▸ Do this
Print the material below exactly as it stands, please, from its first line to the line holding "0.0091, 0.0088, 0.5)]", with no pictures.
━━━━━━━━━━
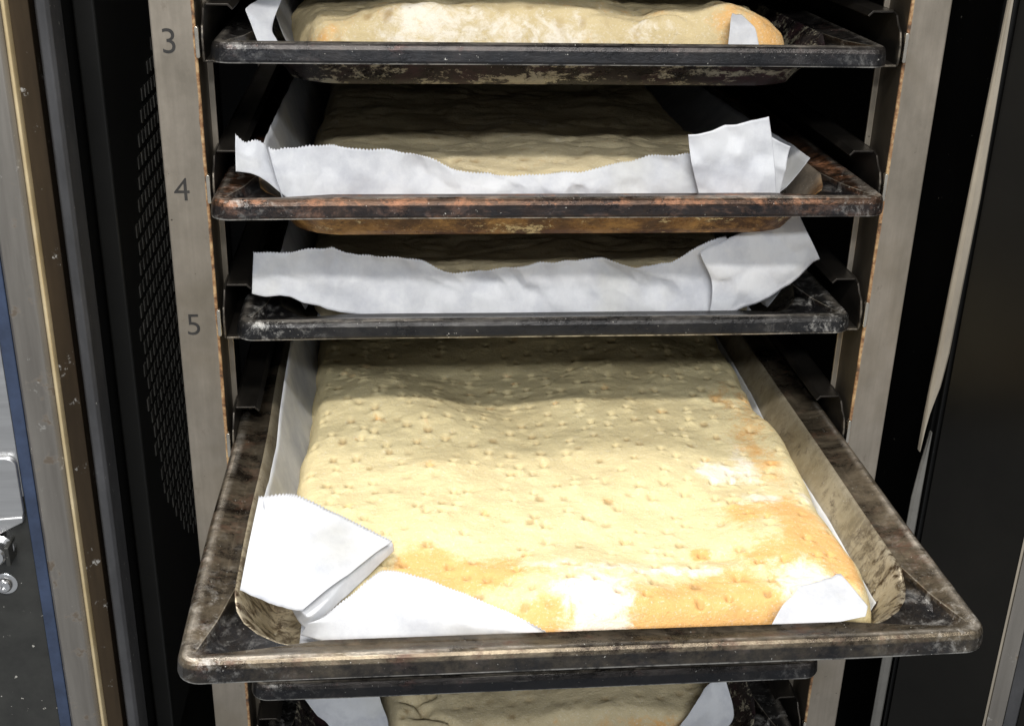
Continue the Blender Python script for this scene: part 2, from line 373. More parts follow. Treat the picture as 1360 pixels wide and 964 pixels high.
TOAST = [(-0.0597, 0.0772, 0.0382, 0.017, 1), (-0.0834, 0.0911, 0.0163, 0.0147, 0.8), (-0.0354, 0.036, 0.0343, 0.0139, 0.8), (0.0385, 0.0382, 0.0505, 0.0216, 1), (0.0791, 0.0426, 0.0295, 0.0245, 0.9), (0.103, 0.0846, 0.0294, 0.0162, 0.6), (0.1347, 0.0969, 0.0172, 0.0301, 0.9), (0.1432, 0.071, 0.01, 0.024, 1.1), (0.1301, 0.1322, 0.0153, 0.0152, 0.6), (0.1032, 0.125, 0.0106, 0.0132, 1.0), (0.0704, 0.0902, 0.005, 0.0053, 1.2), (0.1404, 0.2299, 0.0172, 0.0415, 0.5), (0.1415, 0.2825, 0.016, 0.0239, 0.45), (0.1352, 0.1782, 0.0104, 0.028, 0.45), (-0.0109, 0.0187, 0.0411, 0.0085, 0.8), (0.0496, 0.0182, 0.0454, 0.0086, 0.8)]
FLOUR = [(0.0053, 0.0503, 0.0216, 0.0146, 1), (0.0063, 0.0322, 0.0153, 0.0076, 0.9), (0.1006, 0.178, 0.0142, 0.0132, 0.9), (0.1227, 0.1887, 0.0086, 0.0341, 0.6), (0.1198, 0.0506, 0.0161, 0.0201, 1), (0.0416, 0.073, 0.049, 0.0065, 0.55), (-0.0128, 0.0797, 0.0244, 0.0058, 0.4), (0.1191, 0.1416, 0.0181, 0.0087, 0.5), (0.15, 0.1445, 0.0091, 0.0088, 0.5)]

# ================================================================ THE OVEN
ZB, ZT = -1.05, 0.30
oven = tag(empty('combi_oven', (0, 0, ZB)), 'open combi oven with black chamber and steel front frame around the bread rack', 'oven')
def opart(mb, name, mat, bevel=0, parent=None, **kw):
    o = mb.build(name, mat, None, bevel, **kw)
    o.location = (0, 0, -ZB); o.parent = parent or oven
    if parent is not None: o.location = (0, 0, 0)
    return o
opart(MB().box(-.315, -.300, -.012, .705, ZB+.01, ZT-.01), 'side_wall', M_LINER)
opart(MB().box(.276, .291, -.012, .705, ZB+.01, ZT-.01), 'side_wall', M_LINER)
opart(MB().box(-.2995, .2755, .690, .705, ZB+.01, ZT-.01), 'back_wall', M_LINER)
opart(MB().box(-.315, .291, -.012, .705, ZT-.009, ZT), 'ceiling_panel', M_LINER)
opart(MB().box(-.315, .291, -.012, .705, ZB, ZB+.009), 'floor_panel', M_LINER)
# front frame, left of the opening (plan outlines extruded along z)
opart(MB().prism([(-.3150, -.018), (-.3150, -.0295), (-.3130, -.0318), (-.2985, -.0325), (-.2955, -.0305), (-.2950, -.018)], 'z', ZB, ZT), 'front_frame', M_FRAME, .0006)
opart(MB().prism([(-.2948, -.018), (-.2948, -.0325), (-.2938, -.0345), (-.2925, -.0345), (-.2915, -.0325), (-.2915, -.018)], 'z', ZB, ZT), 'frame_bead', M_BEAD, .0005)
opart(MB().prism([(-.2913, -.012), (-.2913, -.0310), (-.2825, -.0265), (-.2825, -.012)], 'z', ZB, ZT), 'frame_return', M_BROWN, .0005)
g = [(-.2795, -.006), (-.2797, -.026), (-.2780, -.0300), (-.2735, -.0305), (-.2715, -.0280), (-.2712, -.006)]
opart(MB().prism(g, 'z', ZB+.012, ZT-.012), 'door_gasket', M_GASKET, .0008)
opart(MB().box(-.2995, -.2713, -.0115, -.0045, ZB+.010, ZT-.010), 'gasket_channel', M_LINER)
opart(MB().box(-.3225, -.3152, -.0300, -.018, ZB, ZT), 'protective_film', M_FILM, .0008)
opart(MB().box(-.40, -.3227, -.0292, -.018, -.268, ZT), 'side_panel', M_PLATE, .0008)
opart(MB().box(-.40, -.3227, -.0280, -.018, ZB, -.2685), 'lower_panel', M_DARKPLATE, .0008)
# latch: rounded steel plate, wedge below it, bolt and a screw
def rounded(x0, x1, z0, z1, r, n=6):
    P = []
    for cx, cz, a0 in ((x1-r, z1-r, 0), (x0+r, z1-r, 90), (x0+r, z0+r, 180), (x1-r, z0+r, 270)):
        for i in range(n+1):
            a = R(a0 + 90*i/n); P.append((cx+r*math.cos(a), cz+r*math.sin(a)))
    return P
lp = opart(MB().prism(rounded(-.372, -.3232, -.282, -.239, .006), 'y', -.0335, -.0293), 'latch_plate', M_PLATE, .0009)
opart(MB().prism([(-.360, -.2815), (-.3235, -.2790), (-.3240, -.2830), (-.338, -.2905), (-.360, -.2925)], 'y', -.0345, -.0285), 'latch_wedge', M_PLATE, .001)
def disc(name, cx, cy, cz, prof, mat, parent=oven, n=28):
    V = []; Fc = []
    for (r, dy) in prof:
        for i in range(n):
            a = 2*math.pi*i/n; V.append((cx+r*math.cos(a), cy-dy, cz+r*math.sin(a)))
    for k in range(len(prof)-1):
        for i in range(n):
            j = (i+1) % n; Fc.append((k*n+i, k*n+j, (k+1)*n+j, (k+1)*n+i))
    Fc.append(tuple((len(prof)-1)*n + i for i in range(n)))
    o = link(name, mesh(name, V, Fc, True, 35), mat, parent)
    o.location = (0, 0, -ZB) if parent is oven else (0, 0, 0)
    return o
disc('latch_bolt', -.3405, -.0300, -.3010, [(.0085, -.003), (.0085, .003), (.0075, .004), (.0062, .004), (.0062, .013), (.0050, .0145), (.0, .0145)], M_CHROME, n=20)
opart(MB().box(-.3352, -.3325, -.0420, -.0281, -.309, -.296), 'latch_strap', M_DARKPLATE, .0006)
sw = disc('screw', -.3425, -.0280, -.3300, [(.0075, -.001), (.0075, .0008), (.0066, .0014), (.0050, .0014), (.0046, .0036), (.0036, .0046), (.0018, .0049), (.0016, .0036), (.0, .0036)], M_CHROME)
# right side of the opening: gasket in lit and shaded pieces, opened dark door
gm = MB()
GZ = [(ZT-.012, .2500, .2506), (.10, .2510, .2520), (.03, .2511, .2533), (-.0248, .2497, .2545), (-.0861, .2483, .2553), (-.1497, .2468, .2541), (-.1864, .2460, .2535), (-.2100, .2452, .2516), (-.2287, .2448, .2476), (-.2400, .2447, .2462), (-.2560, .2447, .2450)]
GZ2 = [(-.2425, .2508, .2515), (-.2675, .2479, .2521), (-.2925, .2460, .2522), (-.40, .2456, .2526), (ZB+.012, .2450, .2520)]
def strip(G, dy_):
    mb = MB()
    for z, a, c in G:
        wd = c-a
        mb.v += [(a, -.0165, z), (a, -.0185-dy_, z), (a+wd*.25, -.0200-dy_, z), (a+wd*.8, -.0203-dy_, z), (c, -.0190-dy_, z), (c, -.0165, z)]
    for k in range(len(G)-1):
        for i in range(6): mb.f.append((k*6+i, k*6+(i+1) % 6, k*6+6+(i+1) % 6, k*6+6+i))
    mb.f += [tuple(range(5, -1, -1)), tuple(range((len(G)-1)*6, len(G)*6))]
    return mb
opart(strip(GZ, 0), 'door_gasket', M_RIGHTGASKET)
opart(strip(GZ2, -.001), 'door_gasket', M_SHADEGASKET)
opart(MB().box(.2560, .2755, -.0070, -.0030, ZB+.010, ZT-.010), 'gasket_channel', M_LINER)
opart(MB().box(.2562, .2920, -.0150, -.0123, ZB, ZT), 'hinge_frame', M_LINER, .0006)
hx, hy = .262, -.024
dx, dy = .66, -.751
def dpt(s, t): return (hx + dx*s + t*.751, hy + dy*s + t*.66)
def dslab(s0, s1, t0, t1): return [dpt(s0, t0), dpt(s1, t0), dpt(s1, t1), dpt(s0, t1)]
door = opart(MB().prism(dslab(0, .42, .006, .040), 'z', ZB+.02, ZT-.02), 'door', M_DOORTRIM, .001)
opart(MB().prism(dslab(-.007, .0580, .0, .0058), 'z', ZB+.03, ZT-.03), 'door_panel', M_DOOR, .0002, door)
opart(MB().prism(dslab(.0583, .0597, -.0012, .0058), 'z', ZB+.03, ZT-.03), 'door_trim', M_RIGHTGASKET, .0003, door)
opart(MB().prism(dslab(.0601, .0710, -.0006, .0058), 'z', ZB+.03, ZT-.03), 'door_frame', M_FRAME, .0006, door)
opart(MB().prism(dslab(.0713, .0790, -.0016, .0058), 'z', ZB+.03, ZT-.03), 'door_seal', M_GASKET, .0006, door)
opart(MB().prism(dslab(.0793, .40, -.0004, .0058), 'z', ZB+.03, ZT-.03), 'door_glass', M_DOOR, .0006, door)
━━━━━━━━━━
▸ Output of the task
Continue the Blender Python script for this scene: part 2, from line 373. More parts follow. Treat the picture as 1360 pixels wide and 964 pixels high.
TOAST = [(-0.0597, 0.0772, 0.0382, 0.017, 1), (-0.0834, 0.0911, 0.0163, 0.0147, 0.8), (-0.0354, 0.036, 0.0343, 0.0139, 0.8), (0.0385, 0.0382, 0.0505, 0.0216, 1), (0.0791, 0.0426, 0.0295, 0.0245, 0.9), (0.103, 0.0846, 0.0294, 0.0162, 0.6), (0.1347, 0.0969, 0.0172, 0.0301, 0.9), (0.1432, 0.071, 0.01, 0.024, 1.1), (0.1301, 0.1322, 0.0153, 0.0152, 0.6), (0.1032, 0.125, 0.0106, 0.0132, 1.0), (0.0704, 0.0902, 0.005, 0.0053, 1.2), (0.1404, 0.2299, 0.0172, 0.0415, 0.5), (0.1415, 0.2825, 0.016, 0.0239, 0.45), (0.1352, 0.1782, 0.0104, 0.028, 0.45), (-0.0109, 0.0187, 0.0411, 0.0085, 0.8), (0.0496, 0.0182, 0.0454, 0.0086, 0.8)]
FLOUR = [(0.0053, 0.0503, 0.0216, 0.0146, 1), (0.0063, 0.0322, 0.0153, 0.0076, 0.9), (0.1006, 0.178, 0.0142, 0.0132, 0.9), (0.1227, 0.1887, 0.0086, 0.0341, 0.6), (0.1198, 0.0506, 0.0161, 0.0201, 1), (0.0416, 0.073, 0.049, 0.0065, 0.55), (-0.0128, 0.0797, 0.0244, 0.0058, 0.4), (0.1191, 0.1416, 0.0181, 0.0087, 0.5), (0.15, 0.1445, 0.0091, 0.0088, 0.5)]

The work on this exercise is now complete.